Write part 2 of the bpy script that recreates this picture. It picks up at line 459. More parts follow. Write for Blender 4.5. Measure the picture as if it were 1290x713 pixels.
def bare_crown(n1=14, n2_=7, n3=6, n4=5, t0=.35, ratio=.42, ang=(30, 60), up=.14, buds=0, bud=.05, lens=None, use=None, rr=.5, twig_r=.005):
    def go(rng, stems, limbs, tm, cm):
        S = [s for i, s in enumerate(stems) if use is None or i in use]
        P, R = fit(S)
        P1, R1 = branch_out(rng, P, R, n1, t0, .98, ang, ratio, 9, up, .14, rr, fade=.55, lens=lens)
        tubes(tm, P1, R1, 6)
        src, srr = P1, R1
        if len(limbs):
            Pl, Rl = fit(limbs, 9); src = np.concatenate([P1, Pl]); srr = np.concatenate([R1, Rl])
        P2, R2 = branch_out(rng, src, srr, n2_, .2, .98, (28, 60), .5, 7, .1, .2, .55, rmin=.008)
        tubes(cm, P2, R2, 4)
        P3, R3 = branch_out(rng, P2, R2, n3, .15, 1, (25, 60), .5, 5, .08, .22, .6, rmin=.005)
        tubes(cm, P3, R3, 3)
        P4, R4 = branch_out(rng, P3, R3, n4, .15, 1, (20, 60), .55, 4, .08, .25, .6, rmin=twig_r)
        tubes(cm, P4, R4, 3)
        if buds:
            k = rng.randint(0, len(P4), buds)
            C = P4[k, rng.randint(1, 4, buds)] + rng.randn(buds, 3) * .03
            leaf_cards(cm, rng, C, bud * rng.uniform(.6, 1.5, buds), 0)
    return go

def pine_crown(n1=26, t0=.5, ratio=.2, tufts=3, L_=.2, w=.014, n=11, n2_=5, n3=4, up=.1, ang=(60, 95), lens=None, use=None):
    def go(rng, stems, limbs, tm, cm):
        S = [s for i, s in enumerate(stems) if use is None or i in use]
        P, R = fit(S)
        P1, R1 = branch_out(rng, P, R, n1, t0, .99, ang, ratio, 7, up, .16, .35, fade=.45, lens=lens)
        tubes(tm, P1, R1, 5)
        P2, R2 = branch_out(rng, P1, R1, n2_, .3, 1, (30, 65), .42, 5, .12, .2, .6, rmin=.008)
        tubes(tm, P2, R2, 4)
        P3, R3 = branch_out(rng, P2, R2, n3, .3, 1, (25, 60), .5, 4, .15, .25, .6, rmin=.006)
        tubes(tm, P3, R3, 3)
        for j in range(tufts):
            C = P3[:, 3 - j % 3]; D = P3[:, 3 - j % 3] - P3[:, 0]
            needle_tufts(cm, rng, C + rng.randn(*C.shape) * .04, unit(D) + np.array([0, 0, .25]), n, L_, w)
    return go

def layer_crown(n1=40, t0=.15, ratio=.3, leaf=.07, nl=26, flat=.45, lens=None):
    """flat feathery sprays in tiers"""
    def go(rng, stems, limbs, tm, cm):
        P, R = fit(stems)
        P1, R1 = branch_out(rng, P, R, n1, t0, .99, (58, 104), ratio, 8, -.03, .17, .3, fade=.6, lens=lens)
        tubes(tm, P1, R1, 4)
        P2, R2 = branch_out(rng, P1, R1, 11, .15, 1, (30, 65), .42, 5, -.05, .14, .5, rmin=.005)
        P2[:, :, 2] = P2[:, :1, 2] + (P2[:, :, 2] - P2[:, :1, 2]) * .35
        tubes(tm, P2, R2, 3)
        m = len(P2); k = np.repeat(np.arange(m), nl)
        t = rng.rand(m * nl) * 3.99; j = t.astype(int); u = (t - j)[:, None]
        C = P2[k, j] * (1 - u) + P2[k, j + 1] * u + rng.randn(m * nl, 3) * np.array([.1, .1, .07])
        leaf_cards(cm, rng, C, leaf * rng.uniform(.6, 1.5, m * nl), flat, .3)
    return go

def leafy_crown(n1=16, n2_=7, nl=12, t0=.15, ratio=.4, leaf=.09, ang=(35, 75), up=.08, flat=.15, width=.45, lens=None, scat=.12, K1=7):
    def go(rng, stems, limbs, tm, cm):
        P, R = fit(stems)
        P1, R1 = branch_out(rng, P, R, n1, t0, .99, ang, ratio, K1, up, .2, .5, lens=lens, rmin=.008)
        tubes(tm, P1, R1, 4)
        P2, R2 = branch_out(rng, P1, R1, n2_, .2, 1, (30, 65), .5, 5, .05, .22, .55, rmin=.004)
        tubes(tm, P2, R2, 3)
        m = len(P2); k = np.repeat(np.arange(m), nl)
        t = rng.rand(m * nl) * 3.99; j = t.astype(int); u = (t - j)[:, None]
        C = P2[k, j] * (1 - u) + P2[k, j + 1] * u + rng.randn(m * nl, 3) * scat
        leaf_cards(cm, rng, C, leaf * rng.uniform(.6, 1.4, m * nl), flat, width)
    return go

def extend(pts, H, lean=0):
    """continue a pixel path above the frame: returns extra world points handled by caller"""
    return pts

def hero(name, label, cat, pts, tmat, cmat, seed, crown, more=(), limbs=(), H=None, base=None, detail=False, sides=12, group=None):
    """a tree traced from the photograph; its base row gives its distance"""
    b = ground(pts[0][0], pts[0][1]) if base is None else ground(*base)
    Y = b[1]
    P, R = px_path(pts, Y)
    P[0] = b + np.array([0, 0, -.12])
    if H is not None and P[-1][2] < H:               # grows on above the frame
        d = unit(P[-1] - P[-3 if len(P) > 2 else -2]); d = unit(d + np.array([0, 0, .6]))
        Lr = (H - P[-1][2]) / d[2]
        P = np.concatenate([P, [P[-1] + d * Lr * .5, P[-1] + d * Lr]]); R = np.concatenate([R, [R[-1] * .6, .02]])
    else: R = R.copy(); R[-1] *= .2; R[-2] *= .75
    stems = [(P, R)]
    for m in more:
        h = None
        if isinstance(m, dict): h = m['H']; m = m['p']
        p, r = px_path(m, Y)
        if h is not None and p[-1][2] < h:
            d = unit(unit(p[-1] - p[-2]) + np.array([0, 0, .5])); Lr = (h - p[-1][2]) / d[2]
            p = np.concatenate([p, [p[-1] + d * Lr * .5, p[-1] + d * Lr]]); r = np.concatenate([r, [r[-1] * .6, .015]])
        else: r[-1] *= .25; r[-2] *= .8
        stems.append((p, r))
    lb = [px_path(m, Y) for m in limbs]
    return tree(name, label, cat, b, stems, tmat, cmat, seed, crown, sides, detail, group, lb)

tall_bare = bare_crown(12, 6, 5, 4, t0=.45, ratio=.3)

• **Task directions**
Output all of the data again, exactly.

• **Exercise result**
Write part 2 of the bpy script that recreates this picture. It picks up at line 459. More parts follow. Write for Blender 4.5. Measure the picture as if it were 1290x713 pixels.
def bare_crown(n1=14, n2_=7, n3=6, n4=5, t0=.35, ratio=.42, ang=(30, 60), up=.14, buds=0, bud=.05, lens=None, use=None, rr=.5, twig_r=.005):
    def go(rng, stems, limbs, tm, cm):
        S = [s for i, s in enumerate(stems) if use is None or i in use]
        P, R = fit(S)
        P1, R1 = branch_out(rng, P, R, n1, t0, .98, ang, ratio, 9, up, .14, rr, fade=.55, lens=lens)
        tubes(tm, P1, R1, 6)
        src, srr = P1, R1
        if len(limbs):
            Pl, Rl = fit(limbs, 9); src = np.concatenate([P1, Pl]); srr = np.concatenate([R1, Rl])
        P2, R2 = branch_out(rng, src, srr, n2_, .2, .98, (28, 60), .5, 7, .1, .2, .55, rmin=.008)
        tubes(cm, P2, R2, 4)
        P3, R3 = branch_out(rng, P2, R2, n3, .15, 1, (25, 60), .5, 5, .08, .22, .6, rmin=.005)
        tubes(cm, P3, R3, 3)
        P4, R4 = branch_out(rng, P3, R3, n4, .15, 1, (20, 60), .55, 4, .08, .25, .6, rmin=twig_r)
        tubes(cm, P4, R4, 3)
        if buds:
            k = rng.randint(0, len(P4), buds)
            C = P4[k, rng.randint(1, 4, buds)] + rng.randn(buds, 3) * .03
            leaf_cards(cm, rng, C, bud * rng.uniform(.6, 1.5, buds), 0)
    return go

def pine_crown(n1=26, t0=.5, ratio=.2, tufts=3, L_=.2, w=.014, n=11, n2_=5, n3=4, up=.1, ang=(60, 95), lens=None, use=None):
    def go(rng, stems, limbs, tm, cm):
        S = [s for i, s in enumerate(stems) if use is None or i in use]
        P, R = fit(S)
        P1, R1 = branch_out(rng, P, R, n1, t0, .99, ang, ratio, 7, up, .16, .35, fade=.45, lens=lens)
        tubes(tm, P1, R1, 5)
        P2, R2 = branch_out(rng, P1, R1, n2_, .3, 1, (30, 65), .42, 5, .12, .2, .6, rmin=.008)
        tubes(tm, P2, R2, 4)
        P3, R3 = branch_out(rng, P2, R2, n3, .3, 1, (25, 60), .5, 4, .15, .25, .6, rmin=.006)
        tubes(tm, P3, R3, 3)
        for j in range(tufts):
            C = P3[:, 3 - j % 3]; D = P3[:, 3 - j % 3] - P3[:, 0]
            needle_tufts(cm, rng, C + rng.randn(*C.shape) * .04, unit(D) + np.array([0, 0, .25]), n, L_, w)
    return go

def layer_crown(n1=40, t0=.15, ratio=.3, leaf=.07, nl=26, flat=.45, lens=None):
    """flat feathery sprays in tiers"""
    def go(rng, stems, limbs, tm, cm):
        P, R = fit(stems)
        P1, R1 = branch_out(rng, P, R, n1, t0, .99, (58, 104), ratio, 8, -.03, .17, .3, fade=.6, lens=lens)
        tubes(tm, P1, R1, 4)
        P2, R2 = branch_out(rng, P1, R1, 11, .15, 1, (30, 65), .42, 5, -.05, .14, .5, rmin=.005)
        P2[:, :, 2] = P2[:, :1, 2] + (P2[:, :, 2] - P2[:, :1, 2]) * .35
        tubes(tm, P2, R2, 3)
        m = len(P2); k = np.repeat(np.arange(m), nl)
        t = rng.rand(m * nl) * 3.99; j = t.astype(int); u = (t - j)[:, None]
        C = P2[k, j] * (1 - u) + P2[k, j + 1] * u + rng.randn(m * nl, 3) * np.array([.1, .1, .07])
        leaf_cards(cm, rng, C, leaf * rng.uniform(.6, 1.5, m * nl), flat, .3)
    return go

def leafy_crown(n1=16, n2_=7, nl=12, t0=.15, ratio=.4, leaf=.09, ang=(35, 75), up=.08, flat=.15, width=.45, lens=None, scat=.12, K1=7):
    def go(rng, stems, limbs, tm, cm):
        P, R = fit(stems)
        P1, R1 = branch_out(rng, P, R, n1, t0, .99, ang, ratio, K1, up, .2, .5, lens=lens, rmin=.008)
        tubes(tm, P1, R1, 4)
        P2, R2 = branch_out(rng, P1, R1, n2_, .2, 1, (30, 65), .5, 5, .05, .22, .55, rmin=.004)
        tubes(tm, P2, R2, 3)
        m = len(P2); k = np.repeat(np.arange(m), nl)
        t = rng.rand(m * nl) * 3.99; j = t.astype(int); u = (t - j)[:, None]
        C = P2[k, j] * (1 - u) + P2[k, j + 1] * u + rng.randn(m * nl, 3) * scat
        leaf_cards(cm, rng, C, leaf * rng.uniform(.6, 1.4, m * nl), flat, width)
    return go

def extend(pts, H, lean=0):
    """continue a pixel path above the frame: returns extra world points handled by caller"""
    return pts

def hero(name, label, cat, pts, tmat, cmat, seed, crown, more=(), limbs=(), H=None, base=None, detail=False, sides=12, group=None):
    """a tree traced from the photograph; its base row gives its distance"""
    b = ground(pts[0][0], pts[0][1]) if base is None else ground(*base)
    Y = b[1]
    P, R = px_path(pts, Y)
    P[0] = b + np.array([0, 0, -.12])
    if H is not None and P[-1][2] < H:               # grows on above the frame
        d = unit(P[-1] - P[-3 if len(P) > 2 else -2]); d = unit(d + np.array([0, 0, .6]))
        Lr = (H - P[-1][2]) / d[2]
        P = np.concatenate([P, [P[-1] + d * Lr * .5, P[-1] + d * Lr]]); R = np.concatenate([R, [R[-1] * .6, .02]])
    else: R = R.copy(); R[-1] *= .2; R[-2] *= .75
    stems = [(P, R)]
    for m in more:
        h = None
        if isinstance(m, dict): h = m['H']; m = m['p']
        p, r = px_path(m, Y)
        if h is not None and p[-1][2] < h:
            d = unit(unit(p[-1] - p[-2]) + np.array([0, 0, .5])); Lr = (h - p[-1][2]) / d[2]
            p = np.concatenate([p, [p[-1] + d * Lr * .5, p[-1] + d * Lr]]); r = np.concatenate([r, [r[-1] * .6, .015]])
        else: r[-1] *= .25; r[-2] *= .8
        stems.append((p, r))
    lb = [px_path(m, Y) for m in limbs]
    return tree(name, label, cat, b, stems, tmat, cmat, seed, crown, sides, detail, group, lb)

tall_bare = bare_crown(12, 6, 5, 4, t0=.45, ratio=.3)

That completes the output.